Florida Bar v. Wincor

257 So. 2d 247 | Fla. | 1971

PER CURIAM.

The Board of Governors of The Florida Bar recommends to us that respondent, Daniel I. Wincor, be disbarred from the practice of law in Florida. Procedurally, the cause comes to us under the version of Article XI of the Integration Rule, 32 F.S.A. in effect prior to July 1, 1969. We approve the recommendation.

In 1963, Wincor obtained $50,000.00 from Aaron and Belle Greenburg,' his clients, on the representation that a certain corporation was seeking a mortgage on prop*248erty it held in Dade County. In return for their money, the Greenburgs received from Wincor a mortgage document and a promissory note, both purportedly executed by the corporation. Subsequently, Wincor substituted another mortgage as security for the first; this mortgage was purportedly executed by a different corporation. In fact, the note and both mortgages were entirely fraudulent and even bore fraudulent recording stamps and notarizations. After these transactions, Wincor became so very evasive that the Greenburgs checked with the County Clerk’s office on the status of their mortgages; thus was the fraud uncovered.

When disciplinary action was initiated against Wincor, it was known that criminal charges were also pending against him on account of the Greenburg affair. Accordingly, the Bar action was held in abeyance until these charges were resolved. When this cause finally came on for hearing, Wincor refused to testify on the ground that yet another separate criminal charge involving a third party, and arising out of a different transaction, was then pending in which the Greenburgs had been subpoenaed as witnesses. He contended that the door to self-incrimination would be opened if he testified at the Bar proceedings because the pending case and the Green-burg case were similar. The disciplinary proceeding continued, notwithstanding Win-cor’s refusal to participate. The witnesses and exhibits presented amply supported the referee’s recommendation of disbarment, and the Board of Governor’s agreed that disbarment was proper.

Before this Court, Wincor now argues that the delays below have deprived him of a speedy resolution of the charges levied against him; in the alternative, he argues that the proceedings below should have been held in abeyance even longer, until no further criminal charges were pending. Neither argument impresses us. The delays were occasioned primarily at the request of Wincor’s counsel because of the pendency of the criminal cases; the referee agreed to the delay in order that Wincor not be caught in a self-incrimination situation with regard to the Greenburg case. We noted in The Florida Bar v. Craig, 238 So.2d 78 (Fla.1970), that this was a preferable approach. But Wincor has not demonstrated that the additional pending case was so related to the Greenburg prosecution that the same approach was warranted. Indeed, we have been told almost nothing about the pending case or its subject matter other than that the Greenburgs were to be witnesses. Furthermore, we are of the view that since Wincor did not establish any meaningful connection between the Bar matter and the pending criminal case, he should have been willing to respond selectively to particular questions, rather than simply refuse to participate in any manner.
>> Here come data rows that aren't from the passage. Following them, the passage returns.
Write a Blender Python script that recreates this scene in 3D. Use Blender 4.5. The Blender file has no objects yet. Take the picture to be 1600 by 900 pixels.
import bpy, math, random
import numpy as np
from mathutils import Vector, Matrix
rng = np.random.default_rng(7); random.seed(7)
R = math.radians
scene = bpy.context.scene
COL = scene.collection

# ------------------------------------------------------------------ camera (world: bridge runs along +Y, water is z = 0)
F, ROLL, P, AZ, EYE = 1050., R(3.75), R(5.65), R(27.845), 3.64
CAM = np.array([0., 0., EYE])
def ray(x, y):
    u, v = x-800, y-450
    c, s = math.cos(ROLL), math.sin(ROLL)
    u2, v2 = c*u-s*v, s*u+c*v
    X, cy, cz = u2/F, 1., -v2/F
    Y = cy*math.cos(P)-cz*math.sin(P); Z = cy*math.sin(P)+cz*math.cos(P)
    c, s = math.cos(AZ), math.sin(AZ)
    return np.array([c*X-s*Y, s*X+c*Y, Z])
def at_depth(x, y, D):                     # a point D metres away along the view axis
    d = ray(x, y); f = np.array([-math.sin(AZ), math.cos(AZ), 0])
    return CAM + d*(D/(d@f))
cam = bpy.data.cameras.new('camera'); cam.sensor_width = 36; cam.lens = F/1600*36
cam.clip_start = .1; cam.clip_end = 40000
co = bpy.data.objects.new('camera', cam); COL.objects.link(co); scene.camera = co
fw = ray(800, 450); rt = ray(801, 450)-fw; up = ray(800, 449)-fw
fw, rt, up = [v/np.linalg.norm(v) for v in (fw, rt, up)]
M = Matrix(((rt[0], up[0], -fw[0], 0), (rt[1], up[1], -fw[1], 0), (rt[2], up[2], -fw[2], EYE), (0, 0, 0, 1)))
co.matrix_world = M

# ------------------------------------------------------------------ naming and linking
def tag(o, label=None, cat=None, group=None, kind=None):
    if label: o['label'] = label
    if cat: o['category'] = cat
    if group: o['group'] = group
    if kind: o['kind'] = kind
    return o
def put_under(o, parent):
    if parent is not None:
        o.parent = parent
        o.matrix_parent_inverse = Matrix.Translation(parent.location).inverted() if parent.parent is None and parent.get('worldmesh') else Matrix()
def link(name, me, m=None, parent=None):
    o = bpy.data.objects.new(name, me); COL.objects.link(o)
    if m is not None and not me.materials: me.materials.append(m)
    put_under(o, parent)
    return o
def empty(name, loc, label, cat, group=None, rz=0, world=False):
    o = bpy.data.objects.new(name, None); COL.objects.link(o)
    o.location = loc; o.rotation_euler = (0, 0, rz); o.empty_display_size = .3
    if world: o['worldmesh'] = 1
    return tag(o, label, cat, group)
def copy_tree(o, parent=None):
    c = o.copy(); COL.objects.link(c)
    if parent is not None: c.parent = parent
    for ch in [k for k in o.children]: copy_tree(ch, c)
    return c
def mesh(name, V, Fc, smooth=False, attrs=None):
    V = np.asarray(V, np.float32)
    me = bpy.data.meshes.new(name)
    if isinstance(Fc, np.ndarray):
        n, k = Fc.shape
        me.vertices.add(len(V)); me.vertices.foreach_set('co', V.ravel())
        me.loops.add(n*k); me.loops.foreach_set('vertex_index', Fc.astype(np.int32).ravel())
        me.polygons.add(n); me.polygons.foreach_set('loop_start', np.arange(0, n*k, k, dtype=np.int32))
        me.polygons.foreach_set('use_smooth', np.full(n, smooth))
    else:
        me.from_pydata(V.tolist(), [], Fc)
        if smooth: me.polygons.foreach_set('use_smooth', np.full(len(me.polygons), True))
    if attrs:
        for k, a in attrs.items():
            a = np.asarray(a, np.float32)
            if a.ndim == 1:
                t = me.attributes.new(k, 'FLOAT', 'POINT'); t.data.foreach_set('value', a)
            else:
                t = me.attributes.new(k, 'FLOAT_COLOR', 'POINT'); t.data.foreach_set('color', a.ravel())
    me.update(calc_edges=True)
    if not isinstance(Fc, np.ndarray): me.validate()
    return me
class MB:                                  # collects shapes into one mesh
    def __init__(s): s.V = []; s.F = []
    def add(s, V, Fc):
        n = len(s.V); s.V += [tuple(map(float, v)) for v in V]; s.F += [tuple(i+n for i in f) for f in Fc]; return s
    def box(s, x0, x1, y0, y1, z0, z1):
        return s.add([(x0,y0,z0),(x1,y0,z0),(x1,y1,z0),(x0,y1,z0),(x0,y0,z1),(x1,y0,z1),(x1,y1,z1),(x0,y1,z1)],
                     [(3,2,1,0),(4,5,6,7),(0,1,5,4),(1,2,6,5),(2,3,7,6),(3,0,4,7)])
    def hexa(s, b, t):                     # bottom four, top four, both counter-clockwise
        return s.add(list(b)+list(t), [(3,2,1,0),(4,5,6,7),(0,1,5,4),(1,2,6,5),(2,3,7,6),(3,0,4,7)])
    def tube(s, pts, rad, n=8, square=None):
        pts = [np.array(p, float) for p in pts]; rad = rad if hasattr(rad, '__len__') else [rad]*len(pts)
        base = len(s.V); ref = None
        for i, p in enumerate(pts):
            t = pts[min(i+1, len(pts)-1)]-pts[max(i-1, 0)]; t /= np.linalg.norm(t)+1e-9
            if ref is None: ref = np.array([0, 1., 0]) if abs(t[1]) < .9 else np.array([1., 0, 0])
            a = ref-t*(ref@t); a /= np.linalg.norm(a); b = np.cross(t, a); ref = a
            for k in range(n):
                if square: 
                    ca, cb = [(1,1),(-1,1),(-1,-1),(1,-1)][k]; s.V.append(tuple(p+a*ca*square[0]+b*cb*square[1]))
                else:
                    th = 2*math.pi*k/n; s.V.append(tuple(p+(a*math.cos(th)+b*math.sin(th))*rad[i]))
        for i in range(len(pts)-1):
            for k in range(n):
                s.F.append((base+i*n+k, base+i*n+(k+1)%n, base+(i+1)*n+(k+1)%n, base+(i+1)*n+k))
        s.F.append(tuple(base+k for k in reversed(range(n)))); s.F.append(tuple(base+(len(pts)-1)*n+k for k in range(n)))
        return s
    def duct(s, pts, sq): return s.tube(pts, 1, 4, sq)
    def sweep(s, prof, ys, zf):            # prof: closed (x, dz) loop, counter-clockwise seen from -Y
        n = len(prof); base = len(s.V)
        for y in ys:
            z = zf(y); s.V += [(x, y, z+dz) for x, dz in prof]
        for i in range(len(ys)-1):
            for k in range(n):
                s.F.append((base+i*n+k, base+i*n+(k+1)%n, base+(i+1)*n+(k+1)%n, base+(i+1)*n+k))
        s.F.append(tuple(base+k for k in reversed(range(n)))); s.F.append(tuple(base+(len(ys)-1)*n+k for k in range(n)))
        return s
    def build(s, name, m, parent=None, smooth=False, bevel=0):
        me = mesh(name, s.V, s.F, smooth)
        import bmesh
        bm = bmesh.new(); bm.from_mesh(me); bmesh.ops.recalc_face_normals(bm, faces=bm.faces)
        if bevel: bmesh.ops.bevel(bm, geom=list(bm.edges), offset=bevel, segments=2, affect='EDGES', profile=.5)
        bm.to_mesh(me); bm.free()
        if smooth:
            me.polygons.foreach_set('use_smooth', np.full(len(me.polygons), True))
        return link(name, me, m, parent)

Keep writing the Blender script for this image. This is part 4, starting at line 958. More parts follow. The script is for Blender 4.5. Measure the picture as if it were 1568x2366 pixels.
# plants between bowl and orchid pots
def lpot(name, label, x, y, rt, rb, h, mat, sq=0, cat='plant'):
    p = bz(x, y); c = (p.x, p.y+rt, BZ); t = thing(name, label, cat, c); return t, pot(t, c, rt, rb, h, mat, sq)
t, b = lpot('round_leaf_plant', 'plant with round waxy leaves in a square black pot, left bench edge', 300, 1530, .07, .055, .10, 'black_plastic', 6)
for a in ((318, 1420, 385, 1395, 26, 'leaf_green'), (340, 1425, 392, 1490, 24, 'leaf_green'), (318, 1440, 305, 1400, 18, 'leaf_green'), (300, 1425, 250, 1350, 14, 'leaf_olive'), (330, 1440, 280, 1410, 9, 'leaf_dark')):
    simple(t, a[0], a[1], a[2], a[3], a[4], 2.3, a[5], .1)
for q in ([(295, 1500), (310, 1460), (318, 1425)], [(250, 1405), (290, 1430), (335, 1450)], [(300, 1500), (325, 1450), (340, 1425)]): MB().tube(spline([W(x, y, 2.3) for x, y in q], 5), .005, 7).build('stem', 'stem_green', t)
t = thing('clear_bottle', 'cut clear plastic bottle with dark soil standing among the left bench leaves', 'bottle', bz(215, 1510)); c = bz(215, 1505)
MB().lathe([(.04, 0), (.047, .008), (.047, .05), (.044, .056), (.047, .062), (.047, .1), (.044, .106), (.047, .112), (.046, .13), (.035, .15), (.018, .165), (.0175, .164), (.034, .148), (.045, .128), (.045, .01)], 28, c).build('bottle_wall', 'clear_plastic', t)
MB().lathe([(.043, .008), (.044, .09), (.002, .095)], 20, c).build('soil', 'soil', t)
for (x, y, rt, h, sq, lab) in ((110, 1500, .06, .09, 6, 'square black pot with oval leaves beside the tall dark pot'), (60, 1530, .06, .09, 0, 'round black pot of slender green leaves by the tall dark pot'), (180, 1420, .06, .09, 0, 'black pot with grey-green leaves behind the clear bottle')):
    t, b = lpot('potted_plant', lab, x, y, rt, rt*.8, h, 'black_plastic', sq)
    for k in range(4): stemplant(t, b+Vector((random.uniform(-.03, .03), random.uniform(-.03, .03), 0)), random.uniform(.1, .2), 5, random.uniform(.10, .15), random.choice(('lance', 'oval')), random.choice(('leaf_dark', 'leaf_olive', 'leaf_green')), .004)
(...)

By reason of the foregoing, we agree with the referee and the Board of Governors that respondent has violated his oath as an attorney, and has also violated Rule 11.02 of Article XI of the Integration Rule, Canon 11 of the Canons of Professional Ethics and Rules 27, 28, 30 and 32 of Additional Rules Governing the Conduct of Attorneys in Florida, 32 F.S.A. It is the judgment of this Court that Daniel I. Win-cor should be disbarred from the practice of law in Florida.

It is so ordered.

ROBERTS, C. J., and ERVIN, CARLTON, McCAIN and DEKLE, JJ., concur.